Conversations about: Juan Luna y Novicio, 1857 – 1899, painter

“All that bravura.  So Ilocano, don’t you think?  Must be all that ‘bagnet’ and ‘pakbet’ and ‘inabraaaooo’ during his years in Badoc, Ilocos Norte…”  my friend mused.

Also, “Bagoong and talong make the Ilokano strong.”

One remembers the hullaballoo, the tempest in a teapot, that ensued in the late 1980s when two ladies dressed in “traje de mestiza” allegedly appeared in the upper portion of the magnificent “Spoliarium” painting after restoration work.  The restorer was panned from Forbes Park to Santa Ana to Manila and back again.  Art world wits and wags took turns in identifying the two women, or two men in drag as they also thought:  “Urbana at Feliza!  Paula and Candida!  Madame and Meldy Co!  Cory and Bea!”  and so forth and so on.

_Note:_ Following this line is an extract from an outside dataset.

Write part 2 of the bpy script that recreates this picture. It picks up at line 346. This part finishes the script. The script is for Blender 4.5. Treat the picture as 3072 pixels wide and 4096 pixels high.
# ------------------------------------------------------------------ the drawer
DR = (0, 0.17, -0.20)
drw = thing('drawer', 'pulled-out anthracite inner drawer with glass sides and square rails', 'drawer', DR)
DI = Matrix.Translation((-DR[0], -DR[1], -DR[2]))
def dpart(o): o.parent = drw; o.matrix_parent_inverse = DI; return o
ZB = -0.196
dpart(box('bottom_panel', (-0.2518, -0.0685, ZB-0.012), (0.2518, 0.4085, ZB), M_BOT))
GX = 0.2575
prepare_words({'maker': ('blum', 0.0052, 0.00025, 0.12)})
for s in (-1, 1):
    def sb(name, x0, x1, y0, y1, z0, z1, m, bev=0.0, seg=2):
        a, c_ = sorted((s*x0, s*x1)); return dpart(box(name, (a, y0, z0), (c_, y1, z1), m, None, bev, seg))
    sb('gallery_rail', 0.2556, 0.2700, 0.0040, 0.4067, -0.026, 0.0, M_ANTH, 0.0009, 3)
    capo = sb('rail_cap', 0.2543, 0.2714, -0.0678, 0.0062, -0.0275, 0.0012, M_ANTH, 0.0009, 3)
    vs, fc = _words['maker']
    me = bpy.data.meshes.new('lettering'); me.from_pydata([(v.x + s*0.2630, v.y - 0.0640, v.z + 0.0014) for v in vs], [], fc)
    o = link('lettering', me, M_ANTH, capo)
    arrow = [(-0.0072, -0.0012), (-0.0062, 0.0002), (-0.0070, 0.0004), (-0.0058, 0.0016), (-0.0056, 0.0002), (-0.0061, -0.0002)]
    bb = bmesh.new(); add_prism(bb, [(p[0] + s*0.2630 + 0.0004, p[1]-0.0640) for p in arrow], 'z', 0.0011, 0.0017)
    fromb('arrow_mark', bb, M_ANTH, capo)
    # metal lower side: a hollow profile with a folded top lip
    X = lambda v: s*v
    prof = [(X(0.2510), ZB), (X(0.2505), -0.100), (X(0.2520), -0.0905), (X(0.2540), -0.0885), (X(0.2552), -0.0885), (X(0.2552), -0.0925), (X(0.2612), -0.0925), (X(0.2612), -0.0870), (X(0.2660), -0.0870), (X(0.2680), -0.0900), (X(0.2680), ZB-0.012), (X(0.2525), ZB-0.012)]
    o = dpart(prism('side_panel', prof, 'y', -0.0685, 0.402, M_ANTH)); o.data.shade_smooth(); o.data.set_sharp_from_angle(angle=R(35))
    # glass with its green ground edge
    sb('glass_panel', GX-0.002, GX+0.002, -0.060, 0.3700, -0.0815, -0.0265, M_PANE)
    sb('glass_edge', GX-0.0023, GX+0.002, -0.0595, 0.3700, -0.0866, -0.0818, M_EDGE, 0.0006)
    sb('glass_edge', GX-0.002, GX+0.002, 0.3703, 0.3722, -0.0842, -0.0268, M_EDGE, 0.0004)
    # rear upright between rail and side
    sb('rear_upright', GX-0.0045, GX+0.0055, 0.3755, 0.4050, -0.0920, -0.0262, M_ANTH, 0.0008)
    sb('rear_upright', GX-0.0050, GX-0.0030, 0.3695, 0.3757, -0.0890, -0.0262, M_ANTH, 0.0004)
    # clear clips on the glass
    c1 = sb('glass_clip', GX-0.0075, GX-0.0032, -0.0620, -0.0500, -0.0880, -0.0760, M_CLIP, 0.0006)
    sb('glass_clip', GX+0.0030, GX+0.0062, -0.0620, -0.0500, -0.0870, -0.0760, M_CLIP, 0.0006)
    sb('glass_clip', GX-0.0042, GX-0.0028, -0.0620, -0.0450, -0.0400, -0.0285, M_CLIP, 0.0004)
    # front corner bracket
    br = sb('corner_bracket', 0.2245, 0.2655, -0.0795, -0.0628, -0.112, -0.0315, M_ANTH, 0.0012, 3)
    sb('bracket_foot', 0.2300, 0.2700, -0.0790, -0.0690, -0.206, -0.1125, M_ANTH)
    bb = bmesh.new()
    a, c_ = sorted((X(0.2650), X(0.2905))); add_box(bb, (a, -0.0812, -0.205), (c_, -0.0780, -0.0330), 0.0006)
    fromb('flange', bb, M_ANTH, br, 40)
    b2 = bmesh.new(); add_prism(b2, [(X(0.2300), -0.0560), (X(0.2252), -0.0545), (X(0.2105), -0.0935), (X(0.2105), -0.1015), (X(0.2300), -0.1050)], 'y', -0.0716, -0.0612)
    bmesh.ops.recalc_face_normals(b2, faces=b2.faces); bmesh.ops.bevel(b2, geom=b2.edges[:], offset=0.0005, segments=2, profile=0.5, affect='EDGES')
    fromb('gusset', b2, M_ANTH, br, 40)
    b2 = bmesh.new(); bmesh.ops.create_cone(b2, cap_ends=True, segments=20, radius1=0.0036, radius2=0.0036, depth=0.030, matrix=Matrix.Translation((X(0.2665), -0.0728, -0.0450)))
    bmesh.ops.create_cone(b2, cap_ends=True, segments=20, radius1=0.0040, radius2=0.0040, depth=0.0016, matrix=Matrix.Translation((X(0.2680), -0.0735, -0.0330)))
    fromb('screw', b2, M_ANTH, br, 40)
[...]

Just as the Ilocano temper of Juan’s brother General Antonio Luna became widely known when he slapped Felipe Buencamino Sr. in the face [ and by that practically received his death sentence  😛 ;  General Luna slapping Buencamino Sr. is a lingering story but the circumstances remain unclear;  apparently, General Luna insulted Buencamino Sr.’s deceased son Joaquin Arnedo Buencamino, by calling the young man a coward —  at that time, Joaquin had been recently killed while fighting in the battle of San Fernando, Pampanga. ], the same northern temper of Juan Luna gained permanent notoriety when, in an incredible fit of jealousy, he shot his wife Paz “Chiching” Pardo de Tavera and mother-in-law Juliana Gorricho de Pardo de Tavera in their heads at point blank range in the Pardo de Tavera house in Paris, if we are to believe the firsthand account of Luna’s brother-in-law T.H. Pardo de Tavera.  Several accounts have related that both Paz and Juliana had been shot through the doorknob as they tried to block Luna’s jabs and kicks.  However, the big gaping gunshot wounds in the heads of Paz and Juliana could only have been achieved at point blank range.  What was unnerving was that Juan’s and Paz’s young son “Luling” — who later became the famous architect Andres Luna de San Pedro, who designed and constructed the magnificent Crystal Palace arcade on the Escolta [ a mall ] which led to the decline of the fortunes of the Pardo de Tavera — had witnessed the murders at close range.